La Préfecture a enregistré 3 310 demandes d’asile l’an dernier

En 2017, l’Albanie a été le premier pays d’origine des demandeurs d’asile avec près de 8 000 demandes répertoriées par l’Office français de protection des réfugiés et des apatrides (Ofpra). L’an dernier, cette demande a baissé de 28 %. Pour l’ensemble de l’année 2018, la demande d’asile introduite à l’Ofpra atteint 122 743 dossiers (+22 %). Les principaux pays d’origine de la demande d’asile sont l’Afghanistan, l’Albanie, la Géorgie, la Guinée et la Côte d’Ivoire. Plus de 46 700 personnes (mineurs inclus) ont été placées sous la protection de l’Ofpra aux titres du statut de réfugié et de la protection subsidiaire (+9 % ).

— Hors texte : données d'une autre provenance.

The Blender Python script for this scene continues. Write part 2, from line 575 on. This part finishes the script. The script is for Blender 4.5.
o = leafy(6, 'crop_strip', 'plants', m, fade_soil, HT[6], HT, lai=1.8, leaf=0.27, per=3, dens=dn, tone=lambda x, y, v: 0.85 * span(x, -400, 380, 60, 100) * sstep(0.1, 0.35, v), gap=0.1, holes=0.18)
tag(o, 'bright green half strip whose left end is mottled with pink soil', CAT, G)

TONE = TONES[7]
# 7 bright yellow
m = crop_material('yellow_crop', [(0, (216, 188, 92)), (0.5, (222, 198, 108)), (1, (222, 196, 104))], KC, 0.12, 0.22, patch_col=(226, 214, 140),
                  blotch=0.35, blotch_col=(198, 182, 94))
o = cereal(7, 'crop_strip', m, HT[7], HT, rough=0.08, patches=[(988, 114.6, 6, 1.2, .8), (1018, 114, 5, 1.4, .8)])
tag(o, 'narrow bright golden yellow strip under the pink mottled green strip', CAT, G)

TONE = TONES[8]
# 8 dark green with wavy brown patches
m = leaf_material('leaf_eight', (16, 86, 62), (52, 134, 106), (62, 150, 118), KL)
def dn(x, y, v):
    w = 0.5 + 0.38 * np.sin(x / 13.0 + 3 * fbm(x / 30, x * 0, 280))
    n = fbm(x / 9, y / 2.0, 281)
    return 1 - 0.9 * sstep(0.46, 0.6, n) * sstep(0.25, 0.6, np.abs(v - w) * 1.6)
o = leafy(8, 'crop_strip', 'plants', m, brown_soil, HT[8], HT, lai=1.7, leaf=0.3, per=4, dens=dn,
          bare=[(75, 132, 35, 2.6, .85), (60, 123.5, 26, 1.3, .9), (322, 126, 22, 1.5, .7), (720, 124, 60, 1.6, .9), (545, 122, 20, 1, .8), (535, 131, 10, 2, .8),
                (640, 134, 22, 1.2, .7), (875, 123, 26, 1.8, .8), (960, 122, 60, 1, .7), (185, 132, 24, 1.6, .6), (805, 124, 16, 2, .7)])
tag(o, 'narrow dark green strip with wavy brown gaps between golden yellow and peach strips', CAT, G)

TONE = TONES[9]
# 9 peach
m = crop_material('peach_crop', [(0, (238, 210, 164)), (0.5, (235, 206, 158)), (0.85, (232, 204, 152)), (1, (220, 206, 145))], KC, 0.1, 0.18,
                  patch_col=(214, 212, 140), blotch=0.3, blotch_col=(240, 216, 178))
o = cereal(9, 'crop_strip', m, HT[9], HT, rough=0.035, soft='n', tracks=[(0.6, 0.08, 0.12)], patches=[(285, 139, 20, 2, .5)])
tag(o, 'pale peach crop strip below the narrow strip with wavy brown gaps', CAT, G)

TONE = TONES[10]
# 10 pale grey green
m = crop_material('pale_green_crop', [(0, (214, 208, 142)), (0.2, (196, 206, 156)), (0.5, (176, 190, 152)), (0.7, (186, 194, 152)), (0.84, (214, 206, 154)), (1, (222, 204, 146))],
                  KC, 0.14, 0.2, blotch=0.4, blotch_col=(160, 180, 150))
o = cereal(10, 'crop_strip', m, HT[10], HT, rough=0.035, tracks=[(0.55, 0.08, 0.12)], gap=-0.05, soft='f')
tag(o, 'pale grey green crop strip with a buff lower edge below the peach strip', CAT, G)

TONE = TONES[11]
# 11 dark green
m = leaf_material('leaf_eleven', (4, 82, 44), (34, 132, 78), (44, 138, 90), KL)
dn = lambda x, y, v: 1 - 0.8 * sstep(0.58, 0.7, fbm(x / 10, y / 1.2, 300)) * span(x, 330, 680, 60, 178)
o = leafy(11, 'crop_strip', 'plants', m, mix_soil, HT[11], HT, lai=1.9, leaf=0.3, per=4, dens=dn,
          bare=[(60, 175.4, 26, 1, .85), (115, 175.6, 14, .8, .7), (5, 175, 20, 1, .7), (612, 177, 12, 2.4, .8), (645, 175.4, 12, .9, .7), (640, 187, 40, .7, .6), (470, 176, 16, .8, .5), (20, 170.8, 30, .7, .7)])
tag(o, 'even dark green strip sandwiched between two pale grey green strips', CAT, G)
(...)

Principaux pays d’origine : Guinée, Algérie, Irak

Dans le Nord, la Préfecture a enregistré 3 310 demandes d’asile en 2018 (1 412 de plus qu’en 2017) avec pour principales nationalités : Guinée, Algérie, Irak.

Candidat à l’entrée dans l’UE, l’Albanie – 3 millions d’habitants, l’équivalent de la Bretagne – est l’un des pays les plus pauvres d’Europe, avec un salaire moyen de moins de 300 euros par mois. Le taux de chômage des jeunes dépassait 30 % en 2017 selon la Banque mondiale.

Un pays d’origine « sûr » pour l’État français

Peu de demandes d’asile aboutissent en France qui a révisé, en 2015, sa liste de pays d’origine « sûrs ». Elle considère que l’Albanie répond à des critères démocratiques européens suffisants au même titre que ses voisins : la Serbie, le Monténégro, le Kosovo, la Macédoine…

Mais la convention de Genève s’applique à tous les « réfugiés s ans discrimination quant à la race, la religion ou le pays d’origine. » Ce principe exige de chaque pays signataire à traiter tous les dossiers de demande d’asile.